Scott Wasserman

S: So, Bachelorette, where did that name come from?
B: I just liked the way it looked written down. I saw it written down somewhere, and… yeah, I really liked the way the word looked.

S: When did you get your musical start? Playing instruments, singing, etc.
B: Just growing up, yeah. I guess I came from a musical household. We had a piano, and on trips my mom used to play guitar to us. She played Autoharp, and played piano. We listened to a lot of music as well. As I got older, I wanted to start playing music, so I started learning the piano, guitar, and the drums.

S: And when did the electronic influences come in?
B: I’m not sure exactly, probably not until I was a little bit older. I bought my first synthesizer when I was about 17, and started playing in a band. It just kind of kicked off; I started playing organs and keyboards and stuff. I played in a band called Hawaii 5-0 for quite a few years, and I would play synthesizer, and organs, and guitar. As I went along, I sort-of got into recording. I had a 4-track recorder. It just kind-of got to the point where I had these ideas, but I really needed multi-tracks to record them[.] It wasn’t something I could do with the band. I had stuff I wanted to do, but I really needed to do it on computers. I went to university so that I could start recording on computers ‘cause that was only way I could think of to have access to good recording equipment and computers and stuff. Yeah, I kind of went off the path a little bit. I played psychedelic pop music in the band Hawaii 5-0, and then I went to university because I wanted to use computers. I started making sort-of academic music, electro-acoustic music. Sort-of... noise.

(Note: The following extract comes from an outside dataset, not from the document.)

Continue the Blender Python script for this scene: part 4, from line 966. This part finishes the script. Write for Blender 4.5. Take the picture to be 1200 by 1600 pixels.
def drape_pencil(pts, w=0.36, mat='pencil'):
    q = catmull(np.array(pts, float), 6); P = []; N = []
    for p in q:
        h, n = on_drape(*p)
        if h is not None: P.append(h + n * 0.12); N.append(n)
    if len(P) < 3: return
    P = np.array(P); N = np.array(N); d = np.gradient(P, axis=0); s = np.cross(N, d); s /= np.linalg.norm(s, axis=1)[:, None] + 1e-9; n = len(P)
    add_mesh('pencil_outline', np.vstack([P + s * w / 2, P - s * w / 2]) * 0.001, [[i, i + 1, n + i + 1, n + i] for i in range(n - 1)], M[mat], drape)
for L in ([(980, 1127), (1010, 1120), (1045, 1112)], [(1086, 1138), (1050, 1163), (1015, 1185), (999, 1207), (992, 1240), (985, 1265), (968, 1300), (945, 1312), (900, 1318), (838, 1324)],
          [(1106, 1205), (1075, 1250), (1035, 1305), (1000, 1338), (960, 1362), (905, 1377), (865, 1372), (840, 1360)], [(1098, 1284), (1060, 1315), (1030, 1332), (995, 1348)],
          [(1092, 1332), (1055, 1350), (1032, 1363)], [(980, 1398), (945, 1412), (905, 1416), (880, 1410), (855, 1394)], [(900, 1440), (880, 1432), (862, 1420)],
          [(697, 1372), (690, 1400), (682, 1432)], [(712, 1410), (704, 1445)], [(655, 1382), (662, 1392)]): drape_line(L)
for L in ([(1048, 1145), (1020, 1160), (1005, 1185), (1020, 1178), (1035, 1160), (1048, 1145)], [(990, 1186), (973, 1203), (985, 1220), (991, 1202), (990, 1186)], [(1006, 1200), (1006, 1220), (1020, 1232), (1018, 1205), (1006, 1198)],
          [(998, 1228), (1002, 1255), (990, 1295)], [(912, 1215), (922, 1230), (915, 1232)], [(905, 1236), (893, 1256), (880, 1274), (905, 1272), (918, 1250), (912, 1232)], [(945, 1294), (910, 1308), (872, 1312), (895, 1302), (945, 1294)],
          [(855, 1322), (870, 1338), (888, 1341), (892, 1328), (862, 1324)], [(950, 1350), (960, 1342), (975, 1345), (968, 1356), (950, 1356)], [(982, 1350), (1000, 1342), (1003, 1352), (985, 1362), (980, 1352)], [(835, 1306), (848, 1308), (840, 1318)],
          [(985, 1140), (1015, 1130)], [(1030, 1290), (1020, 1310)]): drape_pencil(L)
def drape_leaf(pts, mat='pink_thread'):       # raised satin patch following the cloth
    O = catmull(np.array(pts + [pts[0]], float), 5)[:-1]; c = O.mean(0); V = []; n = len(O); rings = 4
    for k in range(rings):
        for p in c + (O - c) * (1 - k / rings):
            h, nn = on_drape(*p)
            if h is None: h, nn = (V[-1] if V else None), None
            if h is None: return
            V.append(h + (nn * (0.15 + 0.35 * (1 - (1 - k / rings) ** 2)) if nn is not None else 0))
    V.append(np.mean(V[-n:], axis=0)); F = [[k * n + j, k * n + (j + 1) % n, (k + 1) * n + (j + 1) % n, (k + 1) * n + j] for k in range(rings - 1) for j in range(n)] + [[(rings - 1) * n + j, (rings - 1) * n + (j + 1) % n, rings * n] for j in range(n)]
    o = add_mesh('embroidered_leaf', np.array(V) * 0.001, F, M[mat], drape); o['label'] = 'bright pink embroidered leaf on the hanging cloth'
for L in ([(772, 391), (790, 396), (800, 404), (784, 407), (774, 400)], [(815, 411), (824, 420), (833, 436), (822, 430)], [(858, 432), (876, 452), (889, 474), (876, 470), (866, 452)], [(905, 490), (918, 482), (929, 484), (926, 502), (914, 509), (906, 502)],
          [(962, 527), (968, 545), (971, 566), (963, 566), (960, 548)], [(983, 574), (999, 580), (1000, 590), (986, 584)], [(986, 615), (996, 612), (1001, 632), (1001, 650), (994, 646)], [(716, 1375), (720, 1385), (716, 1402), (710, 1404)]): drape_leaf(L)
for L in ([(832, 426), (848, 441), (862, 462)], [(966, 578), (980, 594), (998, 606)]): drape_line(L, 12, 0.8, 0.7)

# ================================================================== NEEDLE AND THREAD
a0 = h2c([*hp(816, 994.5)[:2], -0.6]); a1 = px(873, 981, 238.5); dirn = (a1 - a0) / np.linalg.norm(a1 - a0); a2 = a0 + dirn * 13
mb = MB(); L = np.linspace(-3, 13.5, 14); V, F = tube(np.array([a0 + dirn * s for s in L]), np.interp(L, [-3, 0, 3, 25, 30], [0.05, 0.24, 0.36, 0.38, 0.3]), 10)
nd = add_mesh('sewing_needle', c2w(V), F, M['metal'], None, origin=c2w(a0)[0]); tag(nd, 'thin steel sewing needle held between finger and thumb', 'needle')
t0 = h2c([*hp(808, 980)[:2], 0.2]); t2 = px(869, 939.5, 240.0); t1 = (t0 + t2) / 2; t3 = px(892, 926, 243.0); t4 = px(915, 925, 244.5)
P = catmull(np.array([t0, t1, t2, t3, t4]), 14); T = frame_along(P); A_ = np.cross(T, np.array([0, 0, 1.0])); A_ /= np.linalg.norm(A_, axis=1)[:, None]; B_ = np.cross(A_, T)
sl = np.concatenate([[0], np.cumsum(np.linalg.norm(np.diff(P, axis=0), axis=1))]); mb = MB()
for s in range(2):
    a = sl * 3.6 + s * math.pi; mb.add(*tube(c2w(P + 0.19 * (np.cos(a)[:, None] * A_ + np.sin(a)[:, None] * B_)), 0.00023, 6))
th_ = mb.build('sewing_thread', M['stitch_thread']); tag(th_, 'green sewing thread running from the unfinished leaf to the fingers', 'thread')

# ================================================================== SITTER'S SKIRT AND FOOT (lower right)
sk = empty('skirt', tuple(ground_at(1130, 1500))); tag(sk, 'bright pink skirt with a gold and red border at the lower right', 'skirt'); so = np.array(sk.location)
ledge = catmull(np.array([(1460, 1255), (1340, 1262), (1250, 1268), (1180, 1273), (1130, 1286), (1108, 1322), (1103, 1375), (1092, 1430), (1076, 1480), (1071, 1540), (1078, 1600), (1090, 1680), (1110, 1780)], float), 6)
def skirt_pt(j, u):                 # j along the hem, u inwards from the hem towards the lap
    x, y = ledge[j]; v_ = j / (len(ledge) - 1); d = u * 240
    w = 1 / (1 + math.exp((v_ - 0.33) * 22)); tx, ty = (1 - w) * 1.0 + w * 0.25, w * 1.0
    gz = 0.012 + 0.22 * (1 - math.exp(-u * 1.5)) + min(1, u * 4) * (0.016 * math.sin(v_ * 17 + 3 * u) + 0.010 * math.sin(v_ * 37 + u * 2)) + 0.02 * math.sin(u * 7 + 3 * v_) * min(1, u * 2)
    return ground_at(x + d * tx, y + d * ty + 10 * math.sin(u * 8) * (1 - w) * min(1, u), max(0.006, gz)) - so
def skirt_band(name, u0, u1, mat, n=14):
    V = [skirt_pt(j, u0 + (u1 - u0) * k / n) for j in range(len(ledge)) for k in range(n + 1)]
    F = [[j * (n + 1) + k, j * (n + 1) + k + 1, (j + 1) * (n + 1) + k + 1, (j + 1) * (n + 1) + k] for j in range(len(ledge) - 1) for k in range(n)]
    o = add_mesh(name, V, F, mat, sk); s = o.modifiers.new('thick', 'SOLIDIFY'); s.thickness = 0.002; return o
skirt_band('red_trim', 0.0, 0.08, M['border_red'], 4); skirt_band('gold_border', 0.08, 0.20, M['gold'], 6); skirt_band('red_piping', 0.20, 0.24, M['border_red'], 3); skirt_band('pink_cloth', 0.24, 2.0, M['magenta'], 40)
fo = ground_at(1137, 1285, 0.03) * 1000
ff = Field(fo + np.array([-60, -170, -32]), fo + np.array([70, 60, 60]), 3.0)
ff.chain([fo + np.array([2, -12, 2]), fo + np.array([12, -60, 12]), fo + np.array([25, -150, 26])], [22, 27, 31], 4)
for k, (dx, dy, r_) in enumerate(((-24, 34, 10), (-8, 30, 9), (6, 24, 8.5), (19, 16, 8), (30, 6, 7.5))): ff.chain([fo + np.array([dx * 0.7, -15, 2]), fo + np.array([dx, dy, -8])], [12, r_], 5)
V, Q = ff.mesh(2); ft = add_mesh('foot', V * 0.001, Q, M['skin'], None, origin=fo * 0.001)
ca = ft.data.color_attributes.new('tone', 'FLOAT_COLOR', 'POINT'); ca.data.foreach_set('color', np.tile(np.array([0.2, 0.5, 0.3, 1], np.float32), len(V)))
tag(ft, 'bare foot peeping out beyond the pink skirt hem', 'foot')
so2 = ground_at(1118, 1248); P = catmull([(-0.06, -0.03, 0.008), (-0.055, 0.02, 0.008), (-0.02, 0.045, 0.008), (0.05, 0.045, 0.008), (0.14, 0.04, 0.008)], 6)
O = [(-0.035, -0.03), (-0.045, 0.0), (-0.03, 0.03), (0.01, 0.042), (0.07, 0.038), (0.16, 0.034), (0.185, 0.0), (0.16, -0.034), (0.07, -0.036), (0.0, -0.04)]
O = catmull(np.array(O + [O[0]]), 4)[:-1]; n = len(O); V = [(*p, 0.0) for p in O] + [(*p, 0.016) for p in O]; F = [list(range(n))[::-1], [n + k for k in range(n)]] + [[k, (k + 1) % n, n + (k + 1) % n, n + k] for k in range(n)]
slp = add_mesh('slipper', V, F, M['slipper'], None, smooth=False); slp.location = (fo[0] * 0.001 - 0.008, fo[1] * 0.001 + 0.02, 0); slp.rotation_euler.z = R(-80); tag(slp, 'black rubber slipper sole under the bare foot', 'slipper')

S: Who were your musical influences at that point? Who did you listen to a lot?
B: Um, I don’t have any classical people, just Pop, like the Beatles. Whenever people ask me about my influences I always think of the Beatles ‘cause they’d probably be my biggest influence. But over the years, I got into things like Aphex Twin. I was actually quite into Aphex Twin when I was at university, and I was really into The Orb in high school. They’re sort-of one of the pioneers of Electronic music in the 90’s, and I remember when their song “Little Fluffy Clouds” came out and sort-of blew me away. Probably that was my first introduction to really enjoying Electronic music.

S: So things sort-of took off from there. After your first EP did you get signed to a record label?
B: Yeah, I was on a label in New Zealand called Arch Hill, they released my first EP as Bachelorette, and about a year later I recorded the album called Isolation Loops. I self-released that one in New Zealand because New Zealand’s a small country, and it kind-of seems pointless to have a label where they take 50% of what you earn. It’s easy to get the word around about music. Do you wanna know stuff about Isolation Loops? That was my first full-length album. In a sense “EP” was like a mini-album, 7 tracks, half an hour long. Isolation Loops has 11 tracks, and I recorded that on my own at an old, I don’t know what you call them here; in New Zealand we call them “baches,” B-A-C-H. [Baches are] like a little sort of holiday hut. Not like a flash holiday home or anything. [Mine was] in like a fishing village, and it was owned by my family. My greatgrandfather built it in the 1920s. I went and stayed out there for a couple months, so I wouldn’t have to pay rent.

S: And now this newest [album], My Electric Family…
B: Is out on Drag City because they came to my Chicago show. I have a manager who lives in Portland who’s been really helpful just trying to get Bachelorette out in America, and she invited the Drag City people along to the show I did in Chicago. She just kept in contact with them when I was recording this album, and then they said they wanted to release it when I finished it here.

S: What would you classify your genre as?
B: Sometimes I call it Computer Folk, and sometimes I call it, well, there’s a touch of Psychedelic in it, so sometimes I call it Psychedelic Folk Pop. Some people call it Psy-Folk. Isolation Loops had a bit of a space theme, so kind-of Cosmic Folk or something. It changes though. I was hoping to get more “Poppy”, and a couple of the songs are a bit more “Poppy.”

S: What do you see yourself doing in the future? B: I don’t know! It just depends on what I feel like doing, I don’t really have a clear idea of what direction I want to go in or anything like that. I just want to make music that I’m happy with, and what I’m into can change slightly along the way. Generally, if I finish one album and mix one, I feel like approaching it a bit differently because I like to find a new way of doing things; finding a new way of making music that I’m happy with.

S: Are you looking to make yourself more well-known in the States, or is your heart in New Zealand?
B: I’ve been thinking of maybe coming over here for a while, like for a year or something. I just like it over here anyway, and New Zealand is really far away. As a musician it’s not the best place to live if you want to have your music heard by people. And you know, when you put a lot of time into recording music and writing it and everything, you want the people who would enjoy to be able to hear it, and I see this tour as an opportunity for that – revealing the music to more people and getting it out there.